→ Required work
Repeat each line exactly as it is written.
##### Exercise materials
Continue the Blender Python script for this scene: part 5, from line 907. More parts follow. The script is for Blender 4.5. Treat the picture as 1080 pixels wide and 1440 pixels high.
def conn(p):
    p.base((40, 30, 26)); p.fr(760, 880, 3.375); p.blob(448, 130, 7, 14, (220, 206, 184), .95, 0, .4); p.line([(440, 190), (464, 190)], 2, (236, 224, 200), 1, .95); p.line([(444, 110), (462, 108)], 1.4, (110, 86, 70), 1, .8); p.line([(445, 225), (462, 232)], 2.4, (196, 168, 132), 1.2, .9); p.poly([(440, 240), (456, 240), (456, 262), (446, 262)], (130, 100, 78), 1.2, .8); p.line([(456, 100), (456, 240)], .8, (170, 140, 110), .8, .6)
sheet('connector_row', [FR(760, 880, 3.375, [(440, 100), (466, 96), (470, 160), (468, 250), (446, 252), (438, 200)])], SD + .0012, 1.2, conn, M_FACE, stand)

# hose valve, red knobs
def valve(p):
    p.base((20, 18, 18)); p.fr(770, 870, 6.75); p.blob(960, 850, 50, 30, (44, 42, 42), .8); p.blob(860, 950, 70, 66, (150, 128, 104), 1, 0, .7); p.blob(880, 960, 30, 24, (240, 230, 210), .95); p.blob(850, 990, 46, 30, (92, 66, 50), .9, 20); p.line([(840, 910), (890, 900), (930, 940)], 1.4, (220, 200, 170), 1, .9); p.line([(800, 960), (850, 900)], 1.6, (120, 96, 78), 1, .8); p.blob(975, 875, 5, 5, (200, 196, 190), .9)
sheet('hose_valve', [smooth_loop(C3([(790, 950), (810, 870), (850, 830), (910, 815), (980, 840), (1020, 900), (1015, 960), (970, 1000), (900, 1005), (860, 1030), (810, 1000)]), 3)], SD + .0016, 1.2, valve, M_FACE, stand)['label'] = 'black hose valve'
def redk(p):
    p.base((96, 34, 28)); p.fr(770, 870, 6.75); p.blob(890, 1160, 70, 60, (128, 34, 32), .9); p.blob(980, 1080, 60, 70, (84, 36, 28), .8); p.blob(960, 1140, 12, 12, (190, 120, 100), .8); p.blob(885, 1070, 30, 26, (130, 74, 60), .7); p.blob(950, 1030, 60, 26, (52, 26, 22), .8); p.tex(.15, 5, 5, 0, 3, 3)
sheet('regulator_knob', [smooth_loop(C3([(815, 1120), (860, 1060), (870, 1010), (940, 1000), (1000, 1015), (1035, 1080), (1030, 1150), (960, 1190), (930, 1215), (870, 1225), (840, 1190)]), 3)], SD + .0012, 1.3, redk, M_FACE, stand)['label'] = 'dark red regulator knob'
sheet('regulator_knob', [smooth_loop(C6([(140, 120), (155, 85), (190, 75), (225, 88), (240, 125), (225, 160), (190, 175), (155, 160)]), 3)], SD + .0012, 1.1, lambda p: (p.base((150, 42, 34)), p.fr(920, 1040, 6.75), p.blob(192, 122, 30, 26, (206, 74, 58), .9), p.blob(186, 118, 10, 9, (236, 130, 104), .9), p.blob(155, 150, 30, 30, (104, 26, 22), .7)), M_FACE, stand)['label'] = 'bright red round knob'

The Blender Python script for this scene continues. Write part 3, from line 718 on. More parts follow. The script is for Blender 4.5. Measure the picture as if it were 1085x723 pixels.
##########
→ Exercise result
Continue the Blender Python script for this scene: part 5, from line 907. More parts follow. The script is for Blender 4.5. Treat the picture as 1080 pixels wide and 1440 pixels high.
def conn(p):
    p.base((40, 30, 26)); p.fr(760, 880, 3.375); p.blob(448, 130, 7, 14, (220, 206, 184), .95, 0, .4); p.line([(440, 190), (464, 190)], 2, (236, 224, 200), 1, .95); p.line([(444, 110), (462, 108)], 1.4, (110, 86, 70), 1, .8); p.line([(445, 225), (462, 232)], 2.4, (196, 168, 132), 1.2, .9); p.poly([(440, 240), (456, 240), (456, 262), (446, 262)], (130, 100, 78), 1.2, .8); p.line([(456, 100), (456, 240)], .8, (170, 140, 110), .8, .6)
sheet('connector_row', [FR(760, 880, 3.375, [(440, 100), (466, 96), (470, 160), (468, 250), (446, 252), (438, 200)])], SD + .0012, 1.2, conn, M_FACE, stand)

# hose valve, red knobs
def valve(p):
    p.base((20, 18, 18)); p.fr(770, 870, 6.75); p.blob(960, 850, 50, 30, (44, 42, 42), .8); p.blob(860, 950, 70, 66, (150, 128, 104), 1, 0, .7); p.blob(880, 960, 30, 24, (240, 230, 210), .95); p.blob(850, 990, 46, 30, (92, 66, 50), .9, 20); p.line([(840, 910), (890, 900), (930, 940)], 1.4, (220, 200, 170), 1, .9); p.line([(800, 960), (850, 900)], 1.6, (120, 96, 78), 1, .8); p.blob(975, 875, 5, 5, (200, 196, 190), .9)
sheet('hose_valve', [smooth_loop(C3([(790, 950), (810, 870), (850, 830), (910, 815), (980, 840), (1020, 900), (1015, 960), (970, 1000), (900, 1005), (860, 1030), (810, 1000)]), 3)], SD + .0016, 1.2, valve, M_FACE, stand)['label'] = 'black hose valve'
def redk(p):
    p.base((96, 34, 28)); p.fr(770, 870, 6.75); p.blob(890, 1160, 70, 60, (128, 34, 32), .9); p.blob(980, 1080, 60, 70, (84, 36, 28), .8); p.blob(960, 1140, 12, 12, (190, 120, 100), .8); p.blob(885, 1070, 30, 26, (130, 74, 60), .7); p.blob(950, 1030, 60, 26, (52, 26, 22), .8); p.tex(.15, 5, 5, 0, 3, 3)
sheet('regulator_knob', [smooth_loop(C3([(815, 1120), (860, 1060), (870, 1010), (940, 1000), (1000, 1015), (1035, 1080), (1030, 1150), (960, 1190), (930, 1215), (870, 1225), (840, 1190)]), 3)], SD + .0012, 1.3, redk, M_FACE, stand)['label'] = 'dark red regulator knob'
sheet('regulator_knob', [smooth_loop(C6([(140, 120), (155, 85), (190, 75), (225, 88), (240, 125), (225, 160), (190, 175), (155, 160)]), 3)], SD + .0012, 1.1, lambda p: (p.base((150, 42, 34)), p.fr(920, 1040, 6.75), p.blob(192, 122, 30, 26, (206, 74, 58), .9), p.blob(186, 118, 10, 9, (236, 130, 104), .9), p.blob(155, 150, 30, 30, (104, 26, 22), .7)), M_FACE, stand)['label'] = 'bright red round knob'

The Blender Python script for this scene continues. Write part 3, from line 718 on. More parts follow. The script is for Blender 4.5. Measure the picture as if it were 1085x723 pixels.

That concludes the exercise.